03 Apr 15
22:49

The Magical Bookstore

One of the joys in life is walking into a bookstore, after being away from bookstores for a good amount of time. I can’t quite say why it is so nice, but I have always felt this way. Recently, I came across an interesting book that made me think about this puzzle. The only thing I can remember about the book is its title. I don’t even remember seeing the book – perhaps I saw it as an online recommendation or reference at the bottom of an article. But it has stuck with me, in a nagging and profound sort of subtle that has me thinking there really is something magic there.

Cow Books in Naka-Meguro, Tokyo

Cow Books in Naka-Meguro, Tokyo


The title of the book is 「なぜ本屋さんに行くとアイデアが生まれるなのか?」(Why is it when you go to a bookstore, ideas are born?). I don’t plan on reading it, at least not for a while. I sort of like the mystic that it provides the bookstore, and the unanswered prompt it gives me for understanding the true values of my own consumerism. That is to say, while there is certainly some connection between books and new ideas, the author clearly asks about bookstores and not other places where you can get free books, such as a friend’s house or a public library.

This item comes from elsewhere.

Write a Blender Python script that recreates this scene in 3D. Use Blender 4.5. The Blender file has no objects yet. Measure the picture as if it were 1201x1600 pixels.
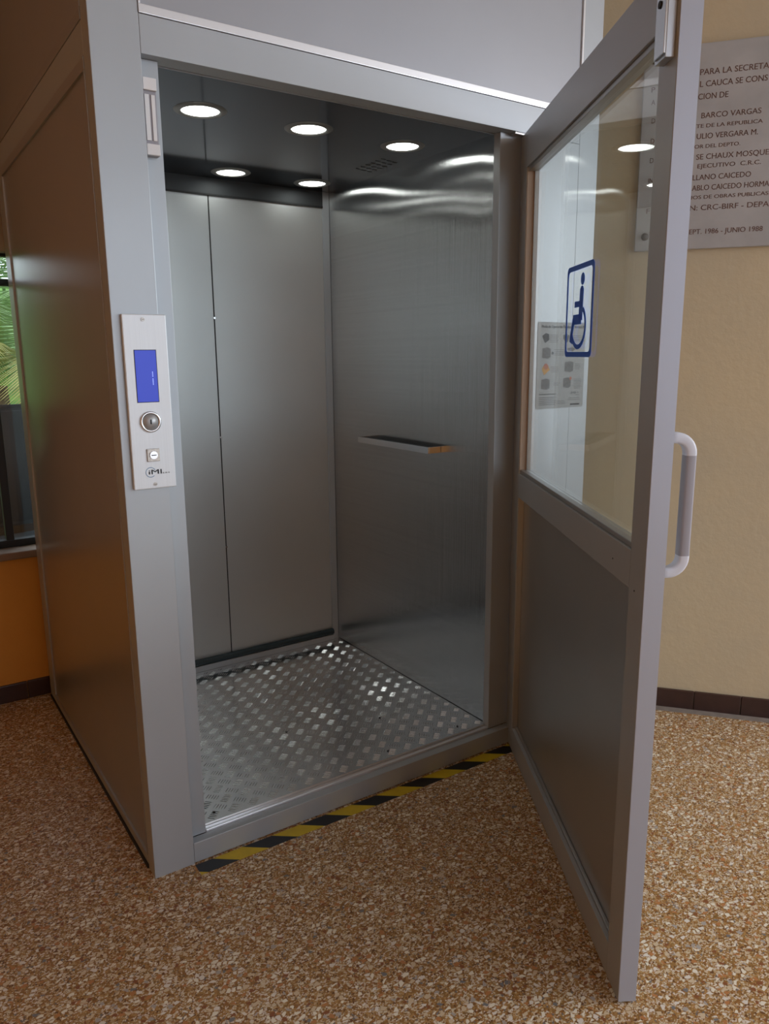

This makes me recall my first two-year stay in Tokyo, just after I had graduated from college. I integrated where I wanted to, but at the end of the day the nuanced stresses of culture shock led me to foster what I believe is a queer consumerism designed to help keep me grounded in a somewhat foreign land. I would go to Jimbocho, which is the famous book’s quarter and visit many shops on a regular basis. I would search for first editions of classic literature, such as Joyce or Hemmingway. I was a student working a part-time job to fund my entire stay, so I would usually just look at the dusty old tomes through glass and protective plastic, but sometimes I would buy one at a premium rate, this being Japan. Somehow it meant something to me that the books were priced so highly. I think I felt like the money was a token of respect that I could offer to dead authors – that the price valued the book more than normal.

Christopher Alexander’s best known book is still a rare find at bookstores (amazon link)

If I were to visit Japan and go back to the same bookstores today, I would be able to buy many more books than I could have before. This buying power somehow reduces the experience, and my 25-year old self wouldn’t have liked that. Although I don’t have the desire to buy many first editions nowadays, I can still understand what I was doing then. Price labels and and implicit value (positioning and presentation) are such an important part of walking into a bookstore. This is just one part of why bookstores are special places.

Last week, I walked into Pegasus Books on Solano Ave in Albany (California). I was elated to find the architect Christopher Alexander’s The Nature of Order and The Process of Life. His books are always very expensive, even used, perhaps because they are rarer. It is sort of my automatic action to search for Alexander’s books every time I enter a used bookstore. I plan to write more about his Pattern Language, and A Synthesis of Form later. But for now, I will just mention with amazon links that these books were very influential architecture books from the 70s that mesh well into programming practice, and have played a role in influencing the Gang of Four’s Design Patterns.